All these connections would not be possible were it not for the technology DO-IT supplied me with. I would not be where I am at today without the assistive technology I was introduced to through DO-IT. Before using it I always felt like my work was not my own. There's nothing worse than trying to record a cohesive English essay into a tape recorder, then transferring that to the computer via mom - not a pleasant experience! I had really low self-confidence in my writing abilities as a result. The technology from DO-IT changed all that. I could now transfer my speech directly to the computer and listen to it immediately. As a result I ended up doing very well in English and history. The technology also gave me a lot more confidence not only in my high school classes but life in general. I feel now like I can make my own contributions and have a good career.

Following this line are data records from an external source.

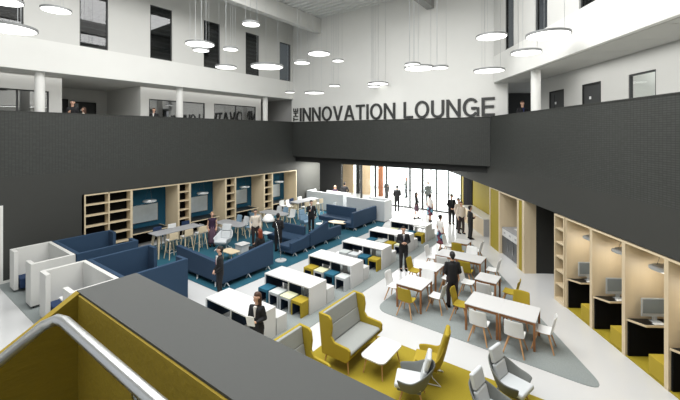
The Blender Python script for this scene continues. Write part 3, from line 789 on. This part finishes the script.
# ------------------------------------------------------------------ chairs of the café tables
G3 = 'shell chairs at the café tables'
for key, x, y, rz, lab in [
    (('pale_blue_fabric','birch'),1.15,-5.75,B,'pale blue chair behind the low café table, left one'),
    (('light_fabric','birch'),1.75,-5.75,B,'light grey chair behind the low café table, middle one'),
    (('pale_blue_fabric','birch'),2.4,-5.8,B,'pale blue chair behind the low café table, right one'),
    (('light_fabric','birch'),1.2,-7.65,F,'light grey chair left of the woman in the long plum skirt'),
    (('light_fabric','birch'),2.3,-7.5,F,'light grey chair right behind the woman in the long plum skirt'),
    (('light_fabric','birch'),1.2,-2.7,B,'light grey chair behind the farther café table, left one'),
    (('pale_blue_fabric','birch'),1.75,-2.7,B,'pale blue chair behind the farther café table, middle one'),
    (('white_plastic','birch'),2.5,-2.85,B,'white chair behind the farther café table, right one'),
    (('pale_blue_fabric','birch'),1.2,-4.45,F,'pale blue chair in front of the farther café table, left one'),
    (('light_fabric','birch'),1.8,-4.45,F,'light grey chair before the farther café table, by the man in a cream shirt'),
    (('white_plastic','birch'),.34,-.6,L_,'white chair between the far alcove and the farthest high table'),
    (('white_plastic','birch'),3.0,.6,R_,'white chair in front of the left reception desk'),
    ]:
    SC(key, (x,y,Z2), rz, lab, G3)

# ------------------------------------------------------------------ lounge furniture
def lounge_chair(shell, pad, base, kind):
    """faces local -y"""
    t = thing('lounge_chair','', 'chair')
    hi = kind == 'high'
    rows = []; n = 18
    for j in range(6):
        v = j/5; row = []
        for i in range(n+1):
            a = (i/n*2-1)*R(128); ab = abs(a)/R(128)
            top = (.98 if hi else .80)-( .46 if hi else .26)*min(1,max(0,(ab-.18)/.5))**1.2
            if hi: top = 1.12-.60*min(1,max(0,(ab-.2)/.3))
            r = (.24+.13*v**.7)
            z = .27+(top-.27)*v
            yy = math.cos(a)*r*1.0+ (0.10*v*max(0,math.cos(a)))
            xx = math.sin(a)*r*(1.0 if abs(a)<PI/2 else 1.0)
            if abs(a) > PI/2: yy *= 1.25
            row.append((xx,yy,z))
        rows.append(row)
    MB().grid(rows).build('shell', shell, t, solid=.03, subd=1)
    MB().prism([(-.22,-.28),(.22,-.28),(.24,.2),(-.24,.2)],.27,.31).build('seat_pan', shell, t, bevel=.02)
    MB().prism([(-.26,-.33),(.26,-.33),(.25,.2),(-.25,.2)],.33,.43).build('seat_cushion', pad, t, bevel=.035, seg=3)
    tilt = Matrix.Translation((0,.2,.42)) @ Matrix.Rotation(R(-16),4,'X')
    if hi: MB().box(-.24,.24,-.05,.05,0,.74,tilt).build('back_cushion', pad, t, bevel=.04, seg=3)
    else:
        MB().box(-.2,.2,-.045,.045,0,.30,tilt).build('back_cushion', pad, t, bevel=.035, seg=3)
        MB().box(-.2,.2,-.045,.045,.31,.60,tilt).build('headrest', pad, t, bevel=.035, seg=3)
    if base == 'sled':
        for sx in (-1,1):
            MB().tube([(sx*.1,0,.28),(sx*.2,.1,.12),(sx*.26,.28,.02),(sx*.26,-.26,.02),(sx*.2,-.12,.12),(sx*.1,0,.28)],.012).build('leg','white_metal',t)
    else:
        for sx in (-1,1):
            for sy in (-1,1): MB().rod((sx*.16,sy*.16,.29),(sx*.25,sy*.25,0),.02,.012,8).build('leg','oak',t)
    return t
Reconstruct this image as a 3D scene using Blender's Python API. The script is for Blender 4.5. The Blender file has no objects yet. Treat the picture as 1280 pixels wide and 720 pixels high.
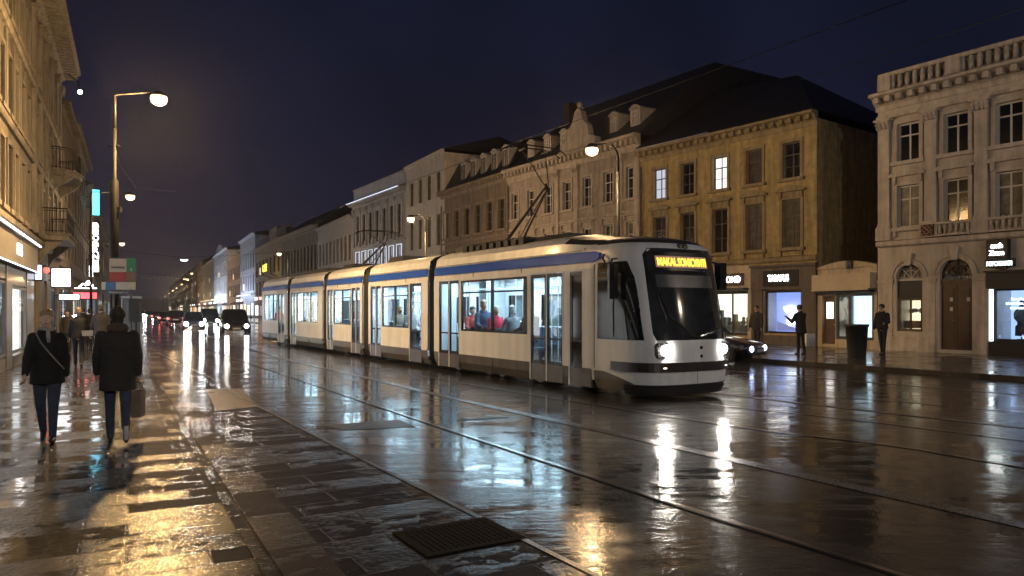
import bpy, bmesh, math, random
from math import sin, cos, pi, radians as R, atan2, sqrt
from mathutils import Vector, Matrix, Euler
random.seed(7)
SC = bpy.context.scene
COL = SC.collection

# ------------------------------------------------------------------ camera, sky, exposure
F = 924.0; CAMZ = 1.7; HOR = 387.0
cam = bpy.data.objects.new('camera', bpy.data.cameras.new('camera'))
COL.objects.link(cam); SC.camera = cam
cam.location = (0, 0, CAMZ); cam.rotation_euler = (pi/2, 0, 0)
cam.data.sensor_width = 36; cam.data.lens = 36*F/1280
cam.data.shift_y = (HOR-360)/1280
cam.data.clip_start = .05; cam.data.clip_end = 6000

W = bpy.data.worlds.new('World'); SC.world = W; W.use_nodes = True
nt = W.node_tree; nt.nodes.clear()
o = nt.nodes.new('ShaderNodeOutputWorld'); b = nt.nodes.new('ShaderNodeBackground')
tc = nt.nodes.new('ShaderNodeTexCoord'); sp = nt.nodes.new('ShaderNodeSeparateXYZ')
rp = nt.nodes.new('ShaderNodeValToRGB'); nz = nt.nodes.new('ShaderNodeTexNoise')
mx = nt.nodes.new('ShaderNodeMix'); mx.data_type = 'RGBA'; mx.blend_type = 'MULTIPLY'
nt.links.new(tc.outputs['Generated'], sp.inputs[0]); nt.links.new(sp.outputs['Z'], rp.inputs[0])
e = rp.color_ramp.elements
e[0].position = 0; e[0].color = (.0105, .0100, .0205, 1)
e[1].position = .5; e[1].color = (.0042, .0060, .0160, 1)
m_ = rp.color_ramp.elements.new(.16); m_.color = (.0080, .0085, .0195, 1)
nz.inputs['Scale'].default_value = 3.0; nz.inputs['Detail'].default_value = 6
rr = nt.nodes.new('ShaderNodeMapRange'); rr.inputs[1].default_value = .35; rr.inputs[2].default_value = .65; rr.inputs[3].default_value = .72; rr.inputs[4].default_value = 1.25
nt.links.new(tc.outputs['Generated'], nz.inputs[0]); nt.links.new(nz.outputs[0], rr.inputs[0])
mx.inputs[0].default_value = 1
nt.links.new(rp.outputs[0], mx.inputs[6]); nt.links.new(rr.outputs[0], mx.inputs[7])
nt.links.new(mx.outputs[2], b.inputs[0]); b.inputs[1].default_value = 1.0
nt.links.new(b.outputs[0], o.inputs[0])

SC.view_settings.view_transform = 'Standard'; SC.view_settings.look = 'None'
HAZE = .00035
SC.view_settings.exposure = .35; SC.view_settings.gamma = 1
SC.render.engine = 'CYCLES'
SC.cycles.use_denoising = True
SC.cycles.max_bounces = 6; SC.cycles.diffuse_bounces = 2; SC.cycles.glossy_bounces = 4
SC.cycles.transmission_bounces = 4; SC.cycles.transparent_max_bounces = 12
SC.cycles.sample_clamp_indirect = 4; SC.cycles.caustics_reflective = False; SC.cycles.caustics_refractive = False
SODIUM = (1.0, .64, .31)
LAMP_W = 1400

def G(u, v, z=0.0):
    """ground point seen at pixel (u, v) of the photograph"""
    Y = F*(CAMZ-z)/(v-HOR)
    return Vector(((u-640)/F*Y, Y, z))

# ------------------------------------------------------------------ helpers
def link(o, parent=None):
    COL.objects.link(o)
    if parent is not None: o.parent = parent
    return o

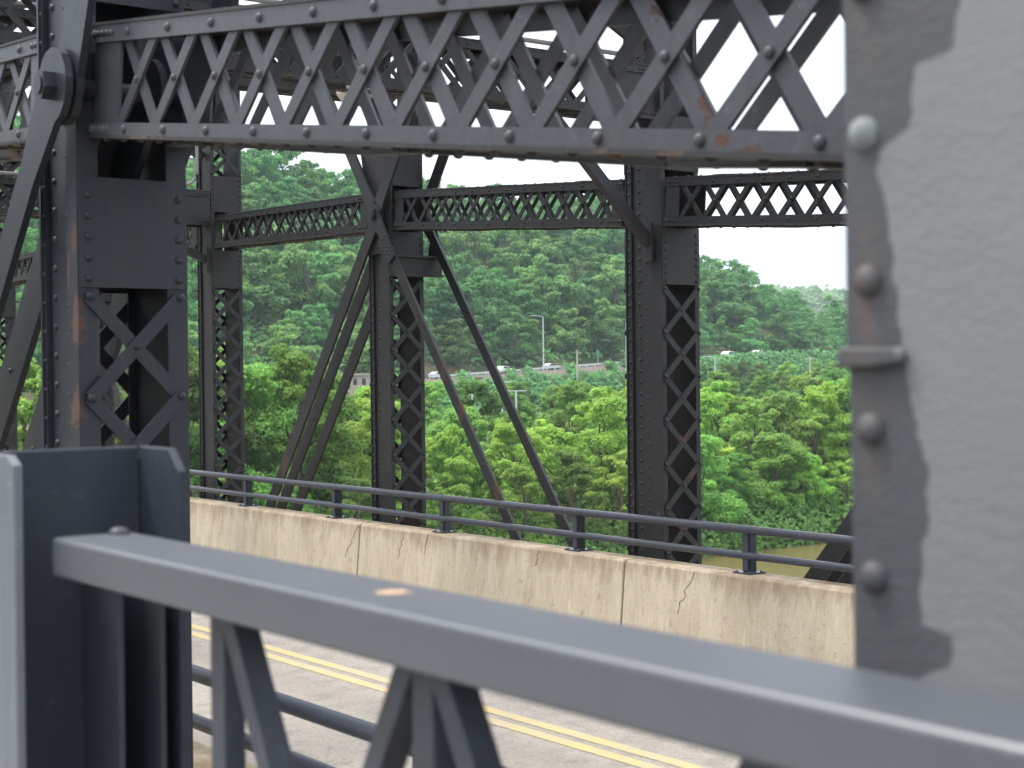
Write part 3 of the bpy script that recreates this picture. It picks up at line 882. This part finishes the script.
ep = empty('railing_end_post', (1.05, 2.65, -1.6))
tag(ep, 'dark channel shaped steel post with cut corners where the footway railing ends', 'post')
ZP = -.133
b = MB(); b.box(.9125, 1.19, 2.725, 2.745, -1.6, ZP); b.build('web', M_block, ep, .004)
fl_ = [(2.557, -1.6), (2.557, ZP - .04), (2.60, ZP), (2.7245, ZP), (2.7245, -1.6)]
b = MB(); b.plate(fl_, (1.199, 0, 0), (0, 1, 0), (0, 0, 1), (1, 0, 0), .016); b.build('flange', M_block, ep, .003)
fl2 = [(2.557, -1.6), (2.557, ZP - .016), (2.59, ZP), (2.745, ZP), (2.745, -1.6)]
b = MB(); b.plate(fl2, (.904, 0, 0), (0, 1, 0), (0, 0, 1), (1, 0, 0), .016); o = b.build('flange', M_blockside, ep, .003); o['label'] = 'pale grey outer flange'
for xx in (1.082, 1.159):
    b = MB(); b.box(xx - .005, xx + .005, 2.56, 2.722, -1.6, -.336); b.build('stiffener', M_brace, ep, .002)

cm = empty('steel_column', (1.4, .8, -1.6))
tag(cm, 'close steel column with large pale grey paint patch over dark paint and round rivets', 'column')
b = MB()
b.plate([(.45, -1.6), (1.036, -1.6), (1.031, -.27), (1.033, -.02), (1.034, .004), (1.0375, .03), (1.038, .36), (1.037, 3.2), (.45, 3.2)], (1.2075, 0, 0), (0, 1, 0), (0, 0, 1), (1, 0, 0), .015)
b.build('face_plate', M_col, cm, .002)
b = MB()
b.box(1.2155, 1.75, .45, .465, -1.6, 3.2); b.box(1.735, 1.75, .466, 1.02, -1.6, 3.2)
b.build('side_plate', M_col, cm)
for i in range(-6, 20):
    z = -.206 + i * .1446
    b = MB(); b.rivet((1.2, 1.003 + .002 * i if i < 3 else 1.011, z), (-1, 0, 0), .0165, 16)
    o = b.build('rivet', M_prime if i == 3 else M_col, cm)
b = MB(); b.plate([(.964, .002), (.958, .010), (.961, .0175), (1.034, .0195), (1.0385, .010), (1.037, -.001), (1.0, -.002)], (1.1925, 0, 0), (0, 1, 0), (0, 0, 1), (1, 0, 0), .0145)
b.build('splice_ridge', M_col, cm, .004)

# parts were modelled in world coordinates: hand each its place relative to its parent
bpy.context.view_layer.update()
def settle(o):
    for ch in o.children:
        ch.matrix_parent_inverse = o.matrix_world.inverted()
for o in [x for x in scene.objects if x.type == 'EMPTY' and x.parent is None]: settle(o)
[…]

I knew that what I needed on my path to success was a great college education. Through DO-IT, I was able to learn a lot of the ins and outs of college life before I was even there. It's made things seem a lot less scary. One of the most important things I learned at DO-IT was how to go about requesting accommodations. It is one thing to go to your teacher in high school to talk about your accommodation needs, but it is a little different going to a professor! Through workshops at Summer Study I was able to learn about the best way to request accommodations. When I actually got to college last year everything went very smoothly.

Overall I felt well prepared for college. Based on my experiences with DO-IT there were very few surprises for my first quarter at the University of Washington. I took a fairly strenuous load of economics, chemistry, honors calculus, symphony and French horn lessons. At one point during the quarter I was feeling really stressed out about chemistry. It was hard for me to find the right things to study fast enough using my technology. I talked to the DO-IT staff about this and they were able to set me up with a free tutor through a grant from the National Science Foundation. That helped a lot and I ended up doing great in the class. I am very thankful for the experiences and support the DO-IT program gave me that helped me to succeed.

I've begun to look beyond college to real world experiences such as summer internships and experiences abroad. Through DO-IT I have been able to learn about many exciting opportunities for summer employment. Last summer I completed an internship at NASA where I worked on the space shuttle in New Orleans. In past years I have also taken several job shadows through DO-IT that gave me a good feel for what I might want to pursue. For example, I met with an aerospace engineer at the Federal Aviation Administration and I shadowed a finance expert at Microsoft. I am beginning my junior year at the University of Washington studying business and studied abroad in the Czech Republic last quarter. I also spent time this summer traveling abroad where I met many interesting people and learned more about the world and myself.

Looking back on everything, I am amazed at where I have gone given the severity of my reading disability. The DO-IT program has been instrumental in helping me achieve my dreams. The staff and mentors have not done things for me, but, like my parents, they have encouraged me to learn to do things for myself. I now feel like I am in control of where I am going in life and it is a very good feeling.